UW-Milwaukee students upset at police chief's comments

MILWAUKEE --  Disrespected by Milwaukee’s top cop. Many students at UW-Milwaukee are upset about statements made by Milwaukee’s Police Chief Edward Flynn.  The strong words came in response after school officials requested a meeting with him to discuss student concerns.

Student Tailer Roscoe said, “Not everyone goes out at night doing stuff.” Roscoe feels like students at UWM are getting a bad reputation because of a handful of unruly students.

“I just feel like they’re trying to make it safe for us,” said Senior Emily Murphy. Murphy supports the increased police efforts in helping curb disorderly behavior. Recently dozens of arrests were made and a letter sent by Police Chief Edward Flynn, defended the crackdown, "It appears our strict enforcement and new practice of taking violators into custody are the strategies that have the greatest impact on the disorder.”

But it was his words that characterized the students, that has them deeply hurt. Flynn said, “I view your students as `guests` since most do not own property in Milwaukee and they do not directly contribute to the tax base. As guests they should be exhibiting appropriate conduct.”

Many of these tuition and rent paying students took offense. “More than a guest because I have been here for 4 years and I plan to stay here after I graduate. So when do you become more than a guest?” said Murphy. Roscoe added, “I’m from Michigan  so this is my home. I don`t have anywhere else in the state. I don`t consider myself a guest here. My dorm is my home.”

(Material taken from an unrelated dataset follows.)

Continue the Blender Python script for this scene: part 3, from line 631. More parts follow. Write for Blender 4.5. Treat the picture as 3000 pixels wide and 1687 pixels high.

Tom Luljak Vice Chancellor of University Relations echoed similar sentiments and said students are in distress. He added, “A lot of the students we talked to were deeply hurt by it. They felt like it was disrespectful to suggest that some should not be given the same consideration of rights and privileges than that of people who own property. They work in the city, they vote in the city, they volunteer their time to many of  the different organizations helping people in the city."

Many involved with the campus say the students are residents in every sense of the word and contribute a lot to the city. As for the meeting, school officials have invited the chief to meet to share concerns. Despite the chief's remarks, Luljak said the goal is make sure both the students and longtime-residents in neighborhood have a high quality of life.